The first concerns India’s military reorientation toward its northern borders. After almost half a century of a Pakistan-centric military posture, the Indian military—on land, air, and sea—will now be oriented toward China. Major reconfiguration in force positioning of the Indian Army, Air Force, and Navy is already underway.

Second, the process of India’s economic decoupling with China—which started with New Delhi’s decision to stay out of the Regional Comprehensive Economic Partnership, a free trade agreement that includes China—will continue apace. India may relent on a few matters, but the larger trajectory of Sino-Indian economic relations is now set. Members of the Quad—Australia, India, Japan, and the United States—are increasingly realizing that Chinese power depends on the country’s economic interdependence with the liberal economies. Constraining China militarily will necessitate its economic isolation. India and the other Quad countries will feel the hurt in the near to midterm, but in the long term, marginalizing China will hurt Beijing more.

Finally, New Delhi will not stray from its increasing alignment with the West. If earlier India was bandwagoning with the United States for material and status gain, today its requirement now is more existential: It needs the United States and the Quad members to provide the country with technology, money, and arms to internally balance China.

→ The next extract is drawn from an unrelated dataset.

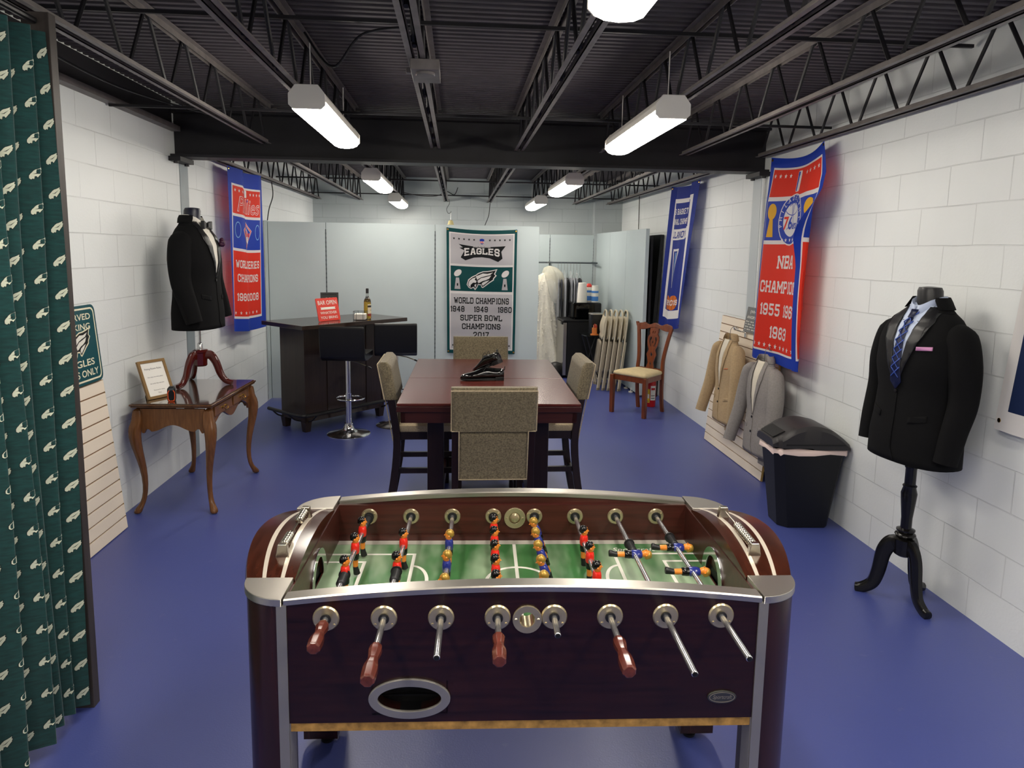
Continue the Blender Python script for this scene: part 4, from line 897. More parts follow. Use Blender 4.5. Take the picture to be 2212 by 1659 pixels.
def banner(name, label, S, w, h, kf, us, vs, draw, grom, loc=(0, 0, 0)):
    """S(u, v, off): u across, v up from the hem; kf(u, v) colour of the fabric"""
    t = thing(name, label, 'banner', loc)
    U = sorted(set([round(x, 4) for x in frange(0, w, 40) + us])); V = sorted(set([round(x, 4) for x in frange(0, h, 30) + vs]))
    G().grid(lambda u, v: S(u, v, 0), U, V, kf=kf).build('fabric', PAL, t, smooth=1.5)
    parts = {}
    def P(n):
        if n in ('lettering', 'trophy', 'basketball_print', 'star_row'): n += '#%d' % len(parts)
        if n not in parts: parts[n] = G()
        return parts[n]
    draw(P)
    for n, g in parts.items(): g.build(n.split('#')[0], PAL, t, smooth=1.5)
    for u, v in grom:
        c = Vector(S(u, v, .001)); nn = (Vector(S(u, v, 1)) - Vector(S(u, v, 0))).normalized(); tx = (Vector(S(u + .01, v, 0)) - Vector(S(u, v, 0)))
        G().lathe([(.004, 0), (.0105, 0), (.0105, .002), (.004, .003)], 14, T=frameT(c, tx, nn.cross(tx))).build('grommet', m_brass, t)
    return t
def wrap(path, z0, hfun):
    """cloth hung along a plan curve path(u, v) -> (x, y); z from v"""
    def S(u, v, off):
        x, y = path(u, v)
        if off:
            x2, y2 = path(u + .004, v); d = Vector((x2 - x, y2 - y, 0)).normalized(); n = Vector((d.y, -d.x, 0)); x += n.x * off; y += n.y * off
        return (x, y, z0 + v + hfun(u, v))
    return S
def folded(start, direc, side, segs):
    """plan polyline with slopes: segs = [(length, angle)] turned into a smooth curve lookup"""
    pts = [(0., 0.)]; s = 0.; N = []
    for L, a in segs:
        n = max(2, int(L / .01))
        for i in range(n): N.append((L / n, a))
    # smooth the angles
    A = [a for _, a in N]
    for _ in range(3): A = [(A[max(i - 1, 0)] + A[i] + A[min(i + 1, len(A) - 1)]) / 3 for i in range(len(A))]
    P = [(0., 0., 0.)]
    for (L, _), a in zip(N, A): p = P[-1]; P.append((p[0] + L, p[1] + L * cos(a), p[2] + L * sin(a)))
    def f(u):
        if u <= 0: return (u * cos(A[0]), u * sin(A[0]))
        for p, q in zip(P, P[1:]):
            if u <= q[0]:
                k = (u - p[0]) / (q[0] - p[0]); return (p[1] + (q[1] - p[1]) * k, p[2] + (q[2] - p[2]) * k)
        p = P[-1]; return (p[1] + (u - p[0]) * cos(A[-1]), p[2] + (u - p[0]) * sin(A[-1]))
    def path(u, v, amt=1.):
        a, b = f(u); return (start[0] + direc[0] * a + side[0] * b * amt, start[1] + direc[1] * a + side[1] * b * amt)
    return path
def put(g, s, size, x, y, k, S, bold=.02, fit=None, sx=.8, off=.0014, **kw): drape(g, text(s, size, bold, sx, fit=fit), S, off, k, dx=.025, dy=.2, at=(x, y), **kw)
def blk(g, s, size, x, y, k, S, fit, off=.0014, wt=1.2, serif=True): drape(g, block(s, size * .74, fit, wt, serif), S, off, k, dx=.025, dy=.2, at=(x, y))
def stars(g, xs, y, r, k, S, off=.0014):
    for x in xs: art(g, [star(x, y, r)], S, off, k, dx=.02, dy=0)
# --- red and blue basketball banner on the right wall joist: u runs from the far edge towards the viewer
W6, H6 = .91, 1.56
A6 = folded((2.41, 5.30), (0, -1), (-1, 0), [(.10, rad(14)), (.32, rad(-8)), (.26, rad(12)), (.23, rad(-8))])
B6 = folded((2.40, 5.40), (0, -1), (-1, 0), [(.12, rad(20)), (.35, rad(-6)), (.20, rad(8)), (.24, rad(-4))])
def p6b(u, k):
    a = A6(u, 0); b = B6(u, 0); return a[0] * k + b[0] * (1 - k), a[1] * k + b[1] * (1 - k)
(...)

Disengagement from Pangong Tso is just the beginning of the Sino-Indian military de-escalation. However, it will not resolve the fundamental problems of their bilateral relations. China’s military rise and its penchant for territorial aggrandizement will continue to push Sino-Indian relations through cycles of violence. Only a truly effective and general military deterrent will help India stand up to China’s bullying, and New Delhi today seems more determined than ever to move in that direction. This is likely to be a new phase in not only Sino-Indian ties but also the geopolitics of the larger Indo-Pacific.